#### [Stored data]
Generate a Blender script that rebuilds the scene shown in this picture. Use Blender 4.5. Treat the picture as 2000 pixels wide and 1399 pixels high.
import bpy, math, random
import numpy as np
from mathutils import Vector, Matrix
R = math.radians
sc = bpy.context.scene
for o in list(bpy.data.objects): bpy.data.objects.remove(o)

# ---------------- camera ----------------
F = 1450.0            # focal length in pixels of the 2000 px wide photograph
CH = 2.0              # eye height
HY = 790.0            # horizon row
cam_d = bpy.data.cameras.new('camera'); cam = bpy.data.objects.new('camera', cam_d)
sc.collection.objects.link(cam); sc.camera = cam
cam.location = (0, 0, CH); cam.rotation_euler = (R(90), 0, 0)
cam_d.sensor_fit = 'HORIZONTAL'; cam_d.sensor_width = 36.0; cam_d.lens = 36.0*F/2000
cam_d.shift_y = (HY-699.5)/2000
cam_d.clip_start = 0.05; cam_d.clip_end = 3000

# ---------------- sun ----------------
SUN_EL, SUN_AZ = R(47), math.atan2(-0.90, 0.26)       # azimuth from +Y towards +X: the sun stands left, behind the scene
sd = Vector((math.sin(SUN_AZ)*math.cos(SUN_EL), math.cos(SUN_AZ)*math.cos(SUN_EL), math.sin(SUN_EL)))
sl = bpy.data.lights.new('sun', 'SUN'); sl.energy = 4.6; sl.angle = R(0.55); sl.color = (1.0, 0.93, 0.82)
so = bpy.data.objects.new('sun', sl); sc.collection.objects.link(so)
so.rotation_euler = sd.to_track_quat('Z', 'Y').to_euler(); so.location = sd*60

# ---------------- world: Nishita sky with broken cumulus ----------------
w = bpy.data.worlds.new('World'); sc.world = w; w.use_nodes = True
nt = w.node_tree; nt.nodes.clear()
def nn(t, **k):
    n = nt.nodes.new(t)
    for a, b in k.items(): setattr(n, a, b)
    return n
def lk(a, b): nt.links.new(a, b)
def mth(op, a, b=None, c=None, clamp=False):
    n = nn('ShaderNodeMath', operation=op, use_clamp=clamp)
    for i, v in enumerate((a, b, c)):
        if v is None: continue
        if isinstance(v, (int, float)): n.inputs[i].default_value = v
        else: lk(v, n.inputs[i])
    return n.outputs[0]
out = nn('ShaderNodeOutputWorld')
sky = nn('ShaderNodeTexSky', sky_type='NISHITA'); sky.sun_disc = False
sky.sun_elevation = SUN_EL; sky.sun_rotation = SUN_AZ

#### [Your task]
Write down again the exact lines running from the beginning of the data to the line containing "for o in list(bpy.data.objects): bpy.data.objects.remove(o)", with both ends included.

#### [Full response]
Generate a Blender script that rebuilds the scene shown in this picture. Use Blender 4.5. Treat the picture as 2000 pixels wide and 1399 pixels high.
import bpy, math, random
import numpy as np
from mathutils import Vector, Matrix
R = math.radians
sc = bpy.context.scene
for o in list(bpy.data.objects): bpy.data.objects.remove(o)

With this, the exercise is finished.